A Little Bit of Skill
The Tigers did just get lucky, a little skill went into their playoff push too. The Tigers have been making much higher quality contact of late. On August 10th, the Tigers held a Barrel% of 7.4%.6 Since, that rate has been 8.0%. Their pitching staff has been incredible too. The team’s ERA on August 10th was ranked 14th in the MLB at 3.98. In the six-plus weeks since, the Tigers have thrown a league-best 2.67, nearly 3-tenths of a point above the second place Atlanta Braves’ 2.97 ERA!
The Tigers have been lucky, but they’ve also been playing fantastic baseball.
Down the Stretch
The Tigers have played themselves back into the race, and benefitted from a little bit of good luck. While it should be close down to the wire, the Tiger’s miraculous turnaround has put them on the precipice of the playoffs and made them a fan-favorite across the MLB.
Oh, one last bit of good luck, the team just so happens to end the season against the historically awful Chicago White Sox. Its a great time to be a Tigers fan.

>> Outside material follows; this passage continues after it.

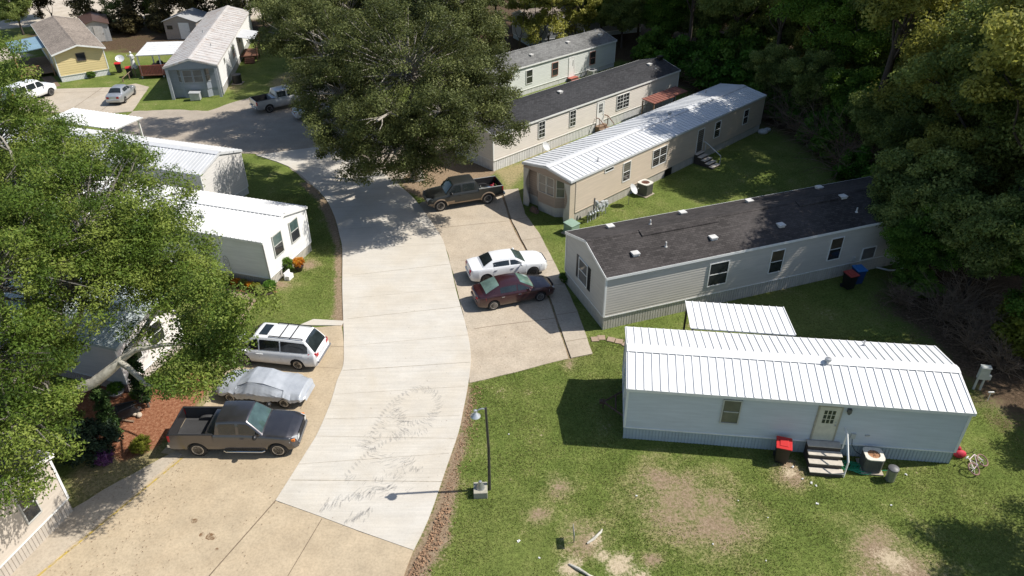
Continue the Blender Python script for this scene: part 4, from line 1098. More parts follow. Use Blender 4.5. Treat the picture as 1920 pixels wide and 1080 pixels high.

The Phillies had the highest BABIP vs MLB average at +0.029. The MLB average BABIP during that time span is 0.291
Stats via FanGraphs
Statcast defines a “Barrel” as a well-struck ball where the combination of exit velocity and launch angle generally leads to a minimum .500 batting average and 1.500 slugging percentage. Per MLB.com, a batted ball is “barreled” when it has an exit velocity of at least 98 mph. At that speed, balls with a launch angle between 26-30 degrees always attain “barreled” classification. For every mph over 98 degrees, the range of launch angle expands.